That is why comrade Chris Strafford’s argument was so misplaced (Letters, June 3). We should have welcomed her candidature as McDonnell did, he said, instead of condemning her splitting manoeuvre, and concentrated on the demand that both of them should have been allowed to stand. Yes, as a good diplomat, McDonnell publicly pronounced himself pleased that she was joining in the debate, but I suspect that what he said in private might have been a little different.

Nor is there a contradiction between demanding the scrapping of the undemocratic, anti-left restrictions on leadership contenders and opposition to Abbott’s splitting tactics (even though in the end - to everyone’s surprise, including, I suspect, her own - they did result in a leftwinger getting on the ballot). The left cannot rely on sections of the right tactically deciding to offer support for their own ends and there should have been a single left candidate from the beginning. Clearly it was John McDonnell who was best qualified both in terms of support from Labour left MPs (before he withdrew he had 16 nominations to Abbott’s 11) and political consistency and working class principle.

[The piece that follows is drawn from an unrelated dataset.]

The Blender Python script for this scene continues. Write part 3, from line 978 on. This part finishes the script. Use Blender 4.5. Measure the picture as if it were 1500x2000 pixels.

The correct position was to call for a single left candidate, while simultaneously demanding the right of all those with real support to be able to contest. Why should the right to nominate be restricted to MPs, most of whom were hand-picked by the Blairites? That right should be opened up to all Labour Party bodies and affiliated organisations, not least the unions. Comrade McDonnell himself said he had made a last-ditch attempt to get the threshold for nominations reduced before he decided to withdraw. He knew many Labour activists and trade unionists would be “disappointed that their candidate will not be on the ballot”, but urged them to continue to fight for “democracy within the party”.

Anti-migrant

And that is very much needed. Only through democracy can the ascendancy of the right be challenged. Not only are the four main leadership candidates (in addition to Ed Balls and the Milibands, Andy Burnham also won sufficient nominations) unambiguously pro-cuts and pro-war: they have all jumped on the anti-migrant bandwagon.

Balls has made great play of how he had tried to talk Gordon Brown into adopting an even tougher anti-migrant approach. He said: “Free movement of goods and services works to our mutual advantage. But the free movement of labour is another matter entirely.” Which is why he favours “transitional arrangements” across the European Union when new states apply to join - as should have been the case “for a sustained period” when Poland and other A8 countries acceded in 2004. As a result “British workers” have had to accept lower pay and worse conditions, says Balls. You could not wish for a clearer example of nationalistic, pro-capital politics being dressed up as pro-worker.

Balls thinks that Gillian Duffy, the pensioner whom Brown labelled a “bigot” for challenging him over immigration, was merely expressing “the kind of things being said by Labour supporters”. This type of ‘I’m not racist, but ...’ anti-migrant prejudice is voiced as “look what it’s doing to my community, to my child’s job prospects, our housing queues”, said Balls.

It is, of course, understandable that the Gillian Duffys of this world, encouraged by the gutter press, should react in that way. But for politicians like Balls, who claim to be on the left of Labour, it is inexcusable. Diane Abbott has stated her opposition, as the daughter of migrants, to the anti-immigration hysteria. The question is, will she have the principled, internationalist, working class arguments to back up her own gut sentiment?